Documentation
How generation works
Plain-language guides for creators — no engineering homework required.
Every episode moves through the same creative beats. You can lean on Demi end-to-end or step in wherever you like — the point is that each stage knows what came before, so characters and tone do not drift into strangers.
characters → script → storyboard → motion → voices → sound design → clip review → export
Think of it as casting, a writers' room, a storyboard wall, an animation pass, a dub stage, a final mix, and an approval room — compressed into a workflow you can run from a browser.
Characters first
Before any episode generates, Demi loads your character board — the locked visual and voice identity for every recurring person. You set these up once (or refine them over time), and the pipeline treats them as law for every shot, every line, every episode. Characters carry forward by default; you only touch them when something genuinely needs to change (recasting, age-up, outfit swap).
1. Script
You start from your series bible (the rules of your world) and the episode slot you are filling. Demi drafts a structured episode plan: cold open through tag, with room for you to steer beats, jokes, and cliffhangers.
Describe mode means you are the director: you give beats, references, or "do not do X" notes, and Demi treats that as law for the pass. Surprise mode is for momentum — Demi proposes the natural next chapter while still respecting what you have already locked in.
2. Storyboard
Once the script feels right, Demi lays out a keyframe grid — a consistent set of panels that establish who is on screen, how they are framed, and what the color and lighting language is doing. That grid is the anchor for everything that moves afterward. Without that anchor, generative video tends to "forget" faces and costumes between shots; with it, the same characters stay readable shot to shot.
3. Motion
Storyboard panels feed the motion pass — short animated clips that carry the energy of the scene. This is where composition and timing start to feel like a real episode instead of a slideshow.
4. Voices
Dialogue is cast against your character board so lines sound like they belong to those people, not a generic narrator. Each character has a voice profile — language, accent, emotion range, and casting notes — that persists across every episode. You can bias emotion and pacing so performances match the board, not fight it.
5. Sound design
Sound effects sell impact and space; background music carries mood without stepping on dialogue. Both are generated to match the scene you are in, not pulled from a random stock library.
6. Clip review
Each generated scene appears as its own clip with status, preview, and controls. You can approve a clip, reject it for regeneration, or mark it as needing attention — all before the final episode comes together. Failed clips refund credits automatically.
7. Export
Once every clip is approved (or you choose to auto-approve), the final episode assembles from the approved sequence of clips, voice lines, effects, and music. You download or publish the finished result.

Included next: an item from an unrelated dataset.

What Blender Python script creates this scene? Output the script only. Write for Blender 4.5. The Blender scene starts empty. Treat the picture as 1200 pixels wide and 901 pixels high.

Full episode automation (Studio)
You can also trigger a full episode run from the workspace: Demi generates the script, storyboard sheets, and motion clips for the tier you pick, in one billed job. Today the handoff you should expect is every motion clip as its own MP4 (plus boards on the episode). A single stitched master file is an optional server add-on when you wire an assemble worker; the product is still complete without it because the clips are the editorial building blocks.
Episode length and credits
Longer episodes cost more because they touch every stage above more deeply. Exact numbers live on the Pricing page and in Credits & pricing — the headline is: fixed tiers, so you always know the bill before you press go.
When something goes wrong
If a generation step fails on our side, you should see a clear message and your credits for that step come back. Finished clips you are happy with stay yours; the refund path is for failed or broken generation, not buyer's remorse.
If you already have static pages you love, Animate From Manga is how those pages enter the same continuity mindset — upload the actual panel images, confirm rights, and let Demi treat them as first-class source material for motion down the line.